* Start *

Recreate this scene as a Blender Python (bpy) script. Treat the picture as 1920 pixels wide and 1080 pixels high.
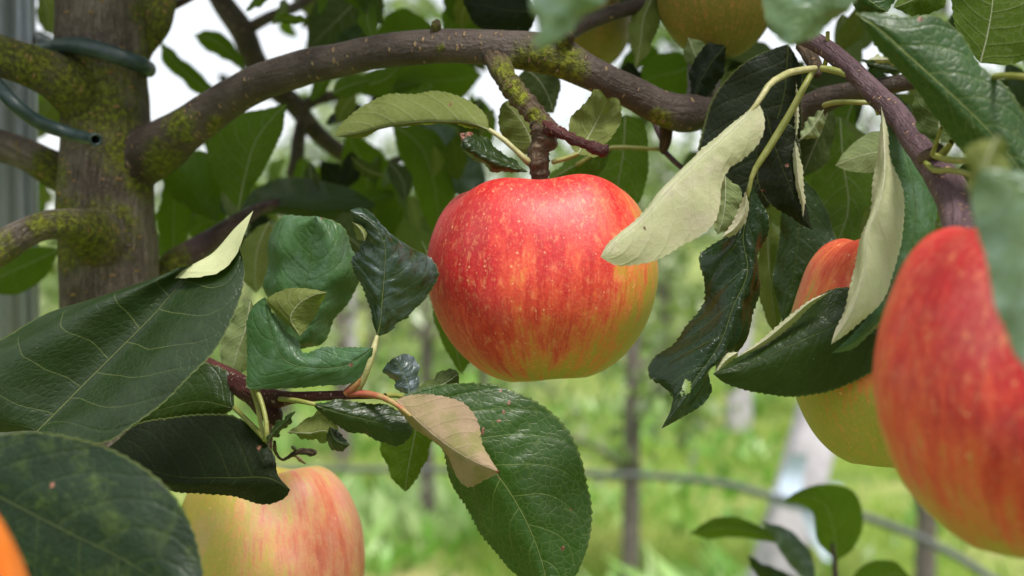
import bpy, math, random
import numpy as np
from mathutils import Vector, Matrix, noise

# ------------------------------------------------------------------ camera, sky, sun, exposure
S = bpy.context.scene
for o in list(bpy.data.objects):
    bpy.data.objects.remove(o)
FPX = 2638.0
CH = 1.3
PITCH = math.atan2(110, FPX)
Fv = np.array([0.0, math.cos(PITCH), -math.sin(PITCH)])
Rv = np.array([1.0, 0.0, 0.0])
Uv = np.array([0.0, math.sin(PITCH), math.cos(PITCH)])
Cv = np.array([0.0, 0.0, CH])


def P(x, y, d):
    x = np.asarray(x, float); y = np.asarray(y, float); d = np.asarray(d, float)
    return Cv + d[..., None] * (Fv + ((x - 960) / FPX)[..., None] * Rv - ((y - 540) / FPX)[..., None] * Uv)


cam_d = bpy.data.cameras.new('camera')
cam = bpy.data.objects.new('camera', cam_d)
S.collection.objects.link(cam)
cam.location = (0, 0, CH)
cam.rotation_euler = (math.pi / 2 - PITCH, 0, 0)
cam_d.sensor_width = 36
cam_d.lens = 36 * FPX / 1920
cam_d.clip_start = 0.02
cam_d.clip_end = 2000
cam_d.dof.use_dof = True
cam_d.dof.focus_distance = 0.503
cam_d.dof.aperture_fstop = 9.0
cam_d.dof.aperture_blades = 7
S.camera = cam

W = bpy.data.worlds.new('World')
S.world = W
W.use_nodes = True
wt = W.node_tree
wt.nodes.clear()
wo = wt.nodes.new('ShaderNodeOutputWorld')
bg = wt.nodes.new('ShaderNodeBackground')
sk = wt.nodes.new('ShaderNodeTexSky')
sk.sky_type = 'NISHITA'
sk.sun_disc = False
sk.sun_elevation = math.radians(62)
sk.sun_rotation = math.radians(150)
cn = wt.nodes.new('ShaderNodeTexNoise')
cn.inputs['Scale'].default_value = 2.2
cn.inputs['Detail'].default_value = 5
cr = wt.nodes.new('ShaderNodeValToRGB')
cr.color_ramp.elements[0].position = 0.3
cr.color_ramp.elements[0].color = (5.0, 5.1, 5.3, 1)
cr.color_ramp.elements[1].position = 0.75
cr.color_ramp.elements[1].color = (7.9, 7.9, 7.8, 1)
mx = wt.nodes.new('ShaderNodeMix')
mx.data_type = 'RGBA'
mx.inputs[0].default_value = 0.82
bg.inputs['Strength'].default_value = 0.1
wt.links.new(cn.outputs['Fac'], cr.inputs[0])
wt.links.new(sk.outputs[0], mx.inputs[6])
wt.links.new(cr.outputs[0], mx.inputs[7])
wt.links.new(mx.outputs[2], bg.inputs['Color'])
wt.links.new(bg.outputs[0], wo.inputs['Surface'])

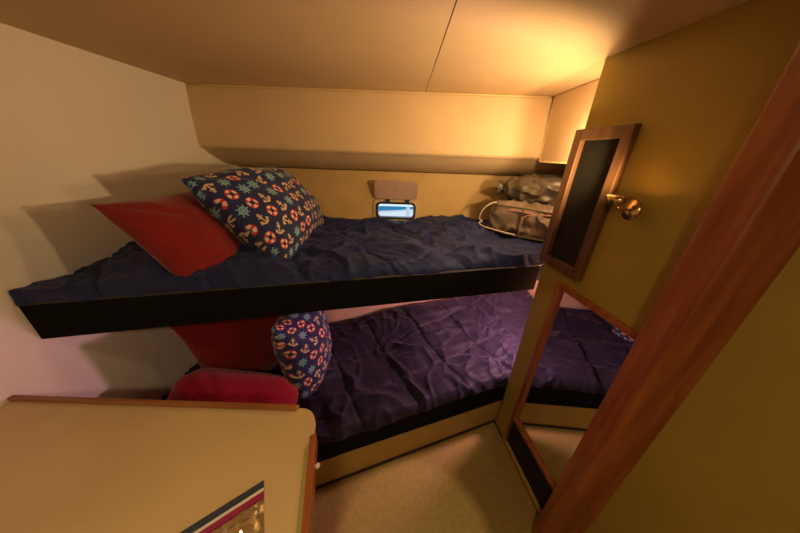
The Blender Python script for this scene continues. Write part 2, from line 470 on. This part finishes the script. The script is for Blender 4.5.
o = link('mattress', mt, M['black']); tag(o, 'black covered mattress edge between the tan base and the navy comforter', 'mattress')
def zlow(x, y):
    z = .362 + .014*fbm(x*2.6, y*2.6, 9, 2)
    z += .088*smooth01((x+.50)/.7)*smooth01((y-(ly(x)-.45))/.40) + .035*smooth01((x-.3)/.6)
    return z
def lfront(x): return max(fy(x) + .004, 1.012 if x > .60 else -9)
def lfront(x): return fy(x)+.004 if x < .62 else fy(.62)+.004+(x-.62)*.1
o = comforter('comforter', 300, 190, XL+.005, XR-.02, lfront, lambda x: ly(x)-.012, zlow, .322, .030,
              21., math.radians(30), .285, -.253, 1.475, 1.4, endr=.07, m='navy_lamp_tint')
tag(o, 'navy quilted comforter, lamp tint painted into its colour, with diamond stitching over the lower bunk mattress', 'comforter', 'navy quilted comforters')

# ------------------------------------------------------------------ printed pillows
NAVY = (.020, .030, .11); CREAM = (.72, .55, .32); TEAL = (.26, .52, .60); REDC = (.62, .035, .05); WHT = (.80, .64, .48)
def seg(px, py, ax, ay, bx, by):
    vx, vy = bx-ax, by-ay; t = max(0, min(1, ((px-ax)*vx+(py-ay)*vy)/(vx*vx+vy*vy)))
    return math.hypot(px-ax-t*vx, py-ay-t*vy)
def motif(kind, x, y):          # x, y in units of the motif radius
    r = math.hypot(x, y)
    if r > 1.15: return None
    a = math.atan2(y, x)
    if kind == 0:               # anchor
        w = .12
        if seg(x, y, 0, -.8, 0, .6) < w: return CREAM
        if seg(x, y, -.38, .38, .38, .38) < w*.85: return CREAM
        if abs(math.hypot(x, y-.78)-.17) < .085: return CREAM
        if abs(math.hypot(x, y+.12)-.72) < .13 and y < -.28: return CREAM
        for s in (-1, 1):
            if seg(x, y, s*.68, -.22, s*.86, -.52) < .12 or seg(x, y, s*.68, -.22, s*.46, -.45) < .10: return CREAM
        return None
    if kind == 1:               # lifebuoy
        if .42 < r < .92: return REDC if (math.degrees(a)+22) % 90 < 40 else WHT
        if .92 <= r < 1.0: return REDC
        return None
    # ship's wheel
    if abs(r-.58) < .10 or r < .17: return TEAL
    k = (math.degrees(a) % 45); k = min(k, 45-k)
    if r < 1.0 and r*math.sin(math.radians(k)) < .065: return TEAL
    if .86 < r < 1.02 and r*math.sin(math.radians(k)) < .11: return TEAL
    return None
def printcol(u, v, seed, pitch=.066, R=.0250):
    gx = u/pitch; gy = v/pitch
    ci = math.floor(gy)
    best = None
    for dj in (-1, 0, 1):
        jj = ci+dj
        off = .5*(jj & 1)
        ii0 = math.floor(gx-off)
        for di in (-1, 0, 1):
            ii = ii0+di
            rnd = random.Random(ii*7919 + jj*104729 + seed)
            cx = (ii+.5+off+(rnd.random()-.5)*.16)*pitch; cy = (jj+.5+(rnd.random()-.5)*.16)*pitch
            kind = (ii + 2*jj + (rnd.random() > .8)) % 3
            ang = (rnd.random()-.5)*1.9 + (PI if rnd.random() > .75 else 0)
            dx, dy = u-cx, v-cy
            if dx*dx+dy*dy > (R*1.15)**2: continue
            ca, sa = math.cos(ang), math.sin(ang)
            c = motif(kind, (dx*ca+dy*sa)/R, (-dx*sa+dy*ca)/R)
            if c: best = c
    return best or NAVY

def pillow(name, w, h, t, M4, m, seed, n=60, printed=False, puff=1., pinch=.06, tips=.03):
    """a stuffed cushion: local X width, Y height, Z thickness, seam round the rim"""
    bm = bmesh.new(); side = []
    cl = bm.verts.layers.float_color.new('print') if printed else None
    def shape(u, v, s):
        e = (max(0, 1-abs(u)**2.6)**.55)*(max(0, 1-abs(v)**2.6)**.55)
        px = 1 - pinch*(1-abs(v)**2)**1*0 - pinch*(1-v*v)      # sides pull in between the corners
        py = 1 - pinch*(1-u*u)
        x = u*w/2*px*(1+tips*(abs(u*v))**5); y = v*h/2*py*(1+tips*(abs(u*v))**5)
        k = fbm(x*5+seed, y*5, s*3., 2)*.12
        z = s*t/2*e*puff*(1+k)
        rim = (max(abs(u), abs(v)))**4
        z += .010*fbm(x*9, y*9, seed+s, 2)*e + .006*noise.noise(Vector((math.atan2(v, u)*7, seed, s)))*rim*(1-rim)*4
        # diagonal pulls from the corners
        d = abs(abs(u)-abs(v)); z -= s*.010*math.exp(-(d/.10)**2)*(abs(u*v))**.8*(1-abs(u*v))*2
        return Vector((x, y, z))
    grids = []
    for s in (1, -1):
        nn = n if s == 1 or not printed else n
        G = []
        for i in range(nn+1):
            row = []
            for j in range(nn+1):
                u = -1+2*i/nn; v = -1+2*j/nn
                u = math.sin(u*PI/2)*.25+u*.75; v = math.sin(v*PI/2)*.25+v*.75
                if s == -1 and (i in (0, nn) or j in (0, nn)): row.append(grids[0][i][j]); continue
                p = shape(u, v, s)
                q = bm.verts.new(p)
                if cl: q[cl] = (*printcol(math.copysign(w/2*(abs(u)+.28*abs(u)**5), u)+(0 if s > 0 else .37), math.copysign(h/2*(abs(v)+.28*abs(v)**5), v), seed), 1)
                row.append(q)
            G.append(row)
        grids.append(G)
        for i in range(nn):
            for j in range(nn): bm.faces.new((G[i][j], G[i+1][j], G[i+1][j+1], G[i][j+1]))
    bmesh.ops.transform(bm, matrix=M4, verts=bm.verts)
    o = link(name, bm, m, None, True)
    return o
def frame(c, xdir, ydir):
    X = Vector(xdir).normalized(); Y = Vector(ydir); Y = (Y - X*Y.dot(X)).normalized(); Z = X.cross(Y)
    m = Matrix((X, Y, Z)).transposed().to_4x4(); m.translation = Vector(c); return m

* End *

* _YOUR OBJECTIVE_: Set down the records above word for word, from the first line through the line containing "S.camera = cam", both included; leave out the pictures.

* _PROBLEM SOLUTION_:
Recreate this scene as a Blender Python (bpy) script. Treat the picture as 1920 pixels wide and 1080 pixels high.
import bpy, math, random
import numpy as np
from mathutils import Vector, Matrix, noise

# ------------------------------------------------------------------ camera, sky, sun, exposure
S = bpy.context.scene
for o in list(bpy.data.objects):
    bpy.data.objects.remove(o)
FPX = 2638.0
CH = 1.3
PITCH = math.atan2(110, FPX)
Fv = np.array([0.0, math.cos(PITCH), -math.sin(PITCH)])
Rv = np.array([1.0, 0.0, 0.0])
Uv = np.array([0.0, math.sin(PITCH), math.cos(PITCH)])
Cv = np.array([0.0, 0.0, CH])


def P(x, y, d):
    x = np.asarray(x, float); y = np.asarray(y, float); d = np.asarray(d, float)
    return Cv + d[..., None] * (Fv + ((x - 960) / FPX)[..., None] * Rv - ((y - 540) / FPX)[..., None] * Uv)


cam_d = bpy.data.cameras.new('camera')
cam = bpy.data.objects.new('camera', cam_d)
S.collection.objects.link(cam)
cam.location = (0, 0, CH)
cam.rotation_euler = (math.pi / 2 - PITCH, 0, 0)
cam_d.sensor_width = 36
cam_d.lens = 36 * FPX / 1920
cam_d.clip_start = 0.02
cam_d.clip_end = 2000
cam_d.dof.use_dof = True
cam_d.dof.focus_distance = 0.503
cam_d.dof.aperture_fstop = 9.0
cam_d.dof.aperture_blades = 7
S.camera = cam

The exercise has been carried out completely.